A Linux Distro Built to Outlast Centuries, It Runs on One Tiny Instruction

Most software preservation efforts run into the same problem: future systems may no longer understand the tools used today. Subleq+ takes that problem head-on with an unusual answer, packaging software into a format designed to stay understandable even 1,000 years from now.

The project is not meant to replace a daily desktop Linux setup. It is positioned as a digital time capsule, with a focus on keeping software runnable long after current platforms, dependencies, and assumptions have disappeared.

A different way to think about preservation

Instead of relying on conventional emulation layers, Eternal Software Initiative argues that emulators may become too complex for future builders to reconstruct. Subleq+ therefore strips the preservation problem down to a much smaller core.

Each software package, operating system, and dependency set is compressed into a single self-contained capsule. The result is not a standard archive, but a sequence of numbers that represents the full software stack in one package.

That design is meant to remove guesswork from future recovery efforts. Whoever opens the capsule later would not need to piece together missing components, because everything needed to run the software is already bundled together.

Eternal Software Initiative says it already provides sample capsules, and it also offers an open-source toolchain on GitHub so users can create their own capsules.

One instruction at the center

The most striking part of Subleq+ is its reliance on Subleq, a single instruction whose name stands for “subtract and branch if less than or equal to zero.”

That minimal instruction set is the foundation of the system’s execution model. The developers believe such simplicity makes the platform easier for future readers to understand without having to reconstruct a complicated architecture.

The name Subleq+ reflects that foundation directly. It signals that the entire environment is built around the same basic instruction used to run the packaged software inside the ecosystem.

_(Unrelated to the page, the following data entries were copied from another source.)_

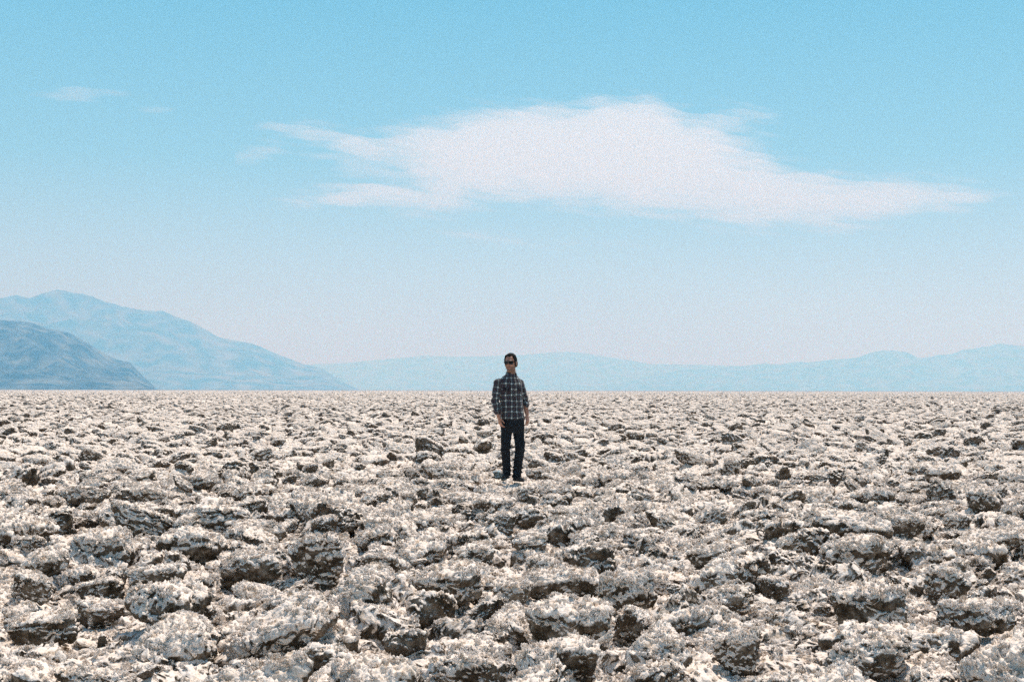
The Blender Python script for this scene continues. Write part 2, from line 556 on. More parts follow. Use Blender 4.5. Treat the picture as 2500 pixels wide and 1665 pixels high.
def rubble(name, pts, rot, scl, idx, protos, **props):
    """one object of uncountable rubble: a point mesh whose geometry nodes set a shared rock mesh on each point"""
    me = bpy.data.meshes.new(name)
    me.vertices.add(len(pts)); me.vertices.foreach_set('co', pts.reshape(-1).astype(np.float32))
    me.attributes.new('rot', 'FLOAT_VECTOR', 'POINT').data.foreach_set('vector', rot.reshape(-1).astype(np.float32))
    me.attributes.new('scl', 'FLOAT_VECTOR', 'POINT').data.foreach_set('vector', scl.reshape(-1).astype(np.float32))
    me.attributes.new('pick', 'INT', 'POINT').data.foreach_set('value', idx.astype(np.int32))
    me.update()
    o = add_obj(name, me, M_SALT, **props)
    ng = bpy.data.node_groups.new(name + '_nodes', 'GeometryNodeTree')
    ng.interface.new_socket('Geometry', in_out='INPUT', socket_type='NodeSocketGeometry')
    ng.interface.new_socket('Geometry', in_out='OUTPUT', socket_type='NodeSocketGeometry')
    gi = N(ng, 'NodeGroupInput'); go = N(ng, 'NodeGroupOutput')
    gti = N(ng, 'GeometryNodeGeometryToInstance')
    for p in reversed(protos):
        oi = N(ng, 'GeometryNodeObjectInfo')
        oi.inputs['Object'].default_value = p
        link(ng, oi.outputs['Geometry'], gti.inputs[0])
    ip = N(ng, 'GeometryNodeInstanceOnPoints')
    link(ng, gi.outputs[0], ip.inputs['Points'])
    link(ng, gti.outputs[0], ip.inputs['Instance'])
    ip.inputs['Pick Instance'].default_value = True
    for nm, sock, ty in (('pick', 'Instance Index', 'INT'), ('rot', 'Rotation', 'FLOAT_VECTOR'), ('scl', 'Scale', 'FLOAT_VECTOR')):
        na = N(ng, 'GeometryNodeInputNamedAttribute', data_type=ty)
        na.inputs['Name'].default_value = nm
        link(ng, na.outputs[0], ip.inputs[sock])
    link(ng, ip.outputs[0], go.inputs[0])
    md = o.modifiers.new('scatter', 'NODES')
    md.node_group = ng
    return o

# scattered pieces
def scatter(seed, r0, r1, half_deg, spacing, smin, smax, cover=.6, power=1.6, lift=(-.32, 0), tilt=.2):
    rs = np.random.RandomState(seed)
    xm = r1 * math.sin(R(half_deg))
    nx = int(2 * xm / spacing); ny = int((r1 - r0 * .8) / spacing)
    gx, gy = np.meshgrid(np.linspace(-xm, xm, nx), np.linspace(r0 * .8, r1, ny))
    gx = gx.ravel() + rs.uniform(-.5, .5, gx.size) * spacing
    gy = gy.ravel() + rs.uniform(-.5, .5, gy.size) * spacing
    rr = np.hypot(gx, gy)
    k = (rr > r0) & (rr < r1) & (np.abs(np.degrees(np.arctan2(gx, gy))) < half_deg)
    clump = noise2(gx.astype(np.float32) / 1.3, gy.astype(np.float32) / 1.3, 40)
    k &= rs.uniform(-.9, cover, gx.size) < clump
    k &= np.hypot(gx - MAN_X, (gy - MAN_Y + .15) * .8) > .42
    for (fx, fy, fr) in FEATURES:
        # rows of rubble do not stand over or just in front of the big rocks
        k &= np.hypot((gx - fx) / 1.0, (gy - fy + fr * .45) / 1.25) > fr
    gx, gy = gx[k], gy[k]
    n = len(gx)
    s = smin * (smax / smin) ** (rs.uniform(0, 1, n) ** power)
    ok = np.ones(n, bool)
    for (fx, fy, fr) in FEATURES:
        ox_ = np.abs(gx - fx); oy_ = fy - gy
        ok &= ~((np.hypot(ox_, oy_) < fr * .8 + s * .7) | ((ox_ < fr * .8 + s * .5) & (oy_ > 0) & (oy_ < fr * .9 + s * 1.5)))
    gx, gy, s = gx[ok], gy[ok], s[ok]; n = len(gx)
    z = ground_height(gx, gy) + s * rs.uniform(lift[0], lift[1], n)
    rot = np.stack([rs.normal(0, tilt, n), rs.normal(0, tilt, n), rs.uniform(0, 6.283, n)], 1)
    scl = s[:, None] * rs.uniform(.8, 1.2, (n, 3))
    return np.stack([gx, gy, z], 1), rot, scl


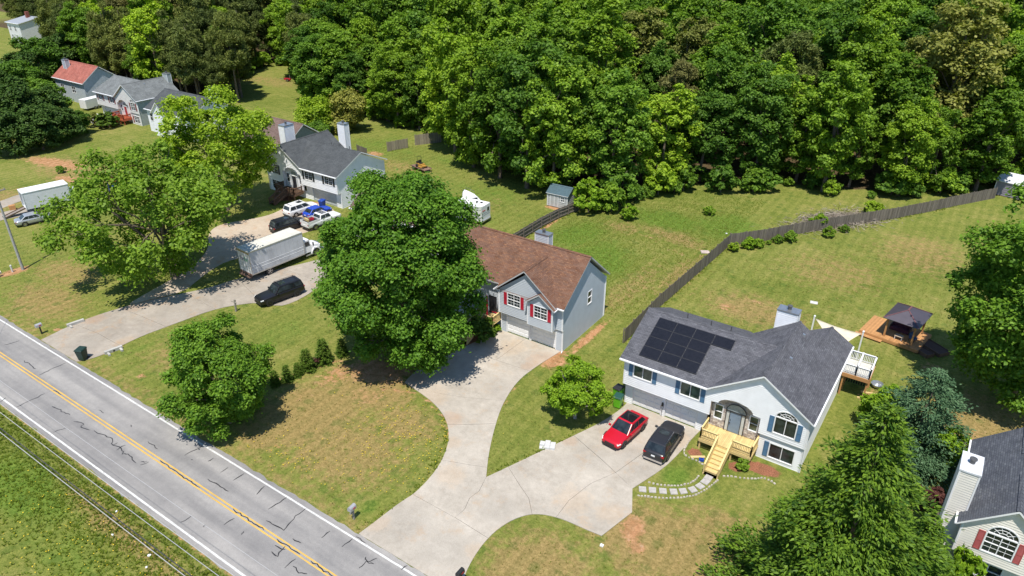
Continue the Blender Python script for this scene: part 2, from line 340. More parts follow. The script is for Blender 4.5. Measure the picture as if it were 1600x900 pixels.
FOREST_EDGE = [(60, 190), (24, 165), (9.22, 144.5), (2.51, 135.0), (-2.25, 128.1), (-7.04, 123.0), (-15.33, 117.5), (-24.38, 114.3), (-31.68, 109.2), (-39.57, 104.5), (-43.0, 97.0), (-45.4, 91.3), (-50.2, 91.2), (-55.83, 93.6), (-62.69, 95.5), (-69.66, 96.8), (-79.87, 102.2), (-86.79, 105.6), (-97.86, 106.5), (-104.78, 106.5), (-112.79, 108.0), (-117, 106.0), (-124.5, 105.0), (-140.0, 116.5), (-155.5, 128.0), (-170.8, 138.0), (-178.5, 131.0), (-168, 118.0), (-151.0, 108.0), (-146, 101), (-150, 95.5), (-170, 94.5), (-190, 95.5), (-212, 97), (-232, 102), (-246, 116), (-268, 128), (-300, 124)]
FOREST = FOREST_EDGE+[(-420, 160), (-420, 420), (180, 420), (180, 300)]
GROUND = ground_mat()
make_ground()

# ---------------------------------------------------------------- road, markings, crack sealing
def asphalt():
    mt, nt, nn, nl, b = _new("asphalt"); p = _pos(nt, nl)
    mp = nn.new("ShaderNodeMapping"); mp.inputs["Scale"].default_value = (.06, 1, 1); nl.new(p, mp.inputs["Vector"])
    lanes = _noise(nt, nl, mp.outputs[0], .75, 3, .5); n2 = _noise(nt, nl, p, .35, 6, .7); n3 = _noise(nt, nl, p, 22, 3, .7); n4 = _noise(nt, nl, p, 2.2, 5, .7)
    c = _ramp(nt, nl, lanes, [(.34, (.205, .200, .198)), (.66, (.312, .300, .288))])
    c = _mix(nt, nl, 1.0, c, _ramp(nt, nl, n2, [(.3, (.86, .86, .87)), (.7, (1.12, 1.11, 1.10))]), 'MULTIPLY')
    c = _mix(nt, nl, 1.0, c, _ramp(nt, nl, n3, [(.25, (.80, .80, .80)), (.75, (1.18, 1.18, 1.18))]), 'MULTIPLY')
    c = _mix(nt, nl, 1.0, c, _ramp(nt, nl, n4, [(.3, (.93, .93, .93)), (.7, (1.06, 1.06, 1.05))]), 'MULTIPLY')
    nl.new(c, b.inputs["Base Color"]); b.inputs["Roughness"].default_value = .88; b.inputs["Specular IOR Level"].default_value = .3
    _bump(nt, nl, b, n3, .35, .02); return mt
def worn(name, col, under, thr):
    mt, nt, nn, nl, b = _new(name); p = _pos(nt, nl)
    w = _smooth(nt, nl, _noise(nt, nl, p, 7, 6, .75), thr, thr+.14)
    c = _mix(nt, nl, _math(nt, nl, 'MULTIPLY', w, .75), col, under)
    c = _mix(nt, nl, 1.0, c, _ramp(nt, nl, _noise(nt, nl, p, .8, 4), [(.3, (.85, .85, .85)), (.7, (1.08, 1.08, 1.08))]), 'MULTIPLY')
    nl.new(c, b.inputs["Base Color"]); b.inputs["Roughness"].default_value = .7; return mt
ASPHALT = asphalt(); SEAL = M("crack_sealant", (.028, .028, .03), .5, .2)
WLINE = worn("white_road_paint", (.62, .62, .60), (.32, .32, .32), .50); YLINE = worn("yellow_road_paint", (.60, .37, .07), (.32, .27, .2), .52)
rng = np.random.default_rng(7)
def ribbon(mb, xs, yc, w, z, jit=0.0, mi=0):
    # strip along the road with a slightly uneven edge
    off = lambda: float(rng.normal(0, jit))
    pts = [((x, yc-w/2+off(), z), (x, yc+w/2+off(), z)) for x in xs]
    for a, b in zip(pts[:-1], pts[1:]): mb.face([a[0], b[0], b[1], a[1]], mi)
mb = MB(); xs = np.concatenate([np.linspace(-500, -100, 40), np.arange(-99, 30, .6), np.linspace(30, 400, 30)])
ribbon(mb, xs, 20.78, 7.45, .012, .05); ROAD = mb.build("road", ASPHALT); tag(ROAD, kind="structure")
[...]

At first glance, one instruction may sound far too limited for full software execution. In this project, however, simplicity is the point, because the goal is not modern convenience but long-term clarity and durability.

Small enough to fit on a napkin

The reference virtual machine for the capsule system is another example of the project’s minimalism. Eternal Software Initiative says the VM is written in C and fits in less than a page of code.

The documentation is also intentionally compact. The project’s specification is described as short enough to fit “on a napkin,” a phrase meant to emphasize how little infrastructure is needed to explain the system.

That extreme reduction has a practical purpose. If the VM and its documentation stay small enough, future users may be able to rebuild a working implementation from scratch in under an hour and then run the software stored in the capsule.

The idea is less about storing files and more about creating something like a “Rosetta Stone” for software. Preservation here means both keeping data intact and making sure future generations can still understand how to activate it.

Why the project matters

Subleq+ is not presented as a replacement for mainstream Linux distributions. It is better understood as an experimental preservation layer for a future that may have to decode today’s software from the ground up.

Its value comes from the combination of a tiny C-based VM, a capsule format built from raw numbers, and an execution model based on a single instruction. Together, those choices are intended to reduce as many barriers as possible for the people who may need to resurrect software centuries later.

For the open-source world, the project shows that Linux can still be a place for radical experiments. In this case, the experiment is not about adding more features, but about asking how software can survive after the hardware, the builders, and the era that created it are gone.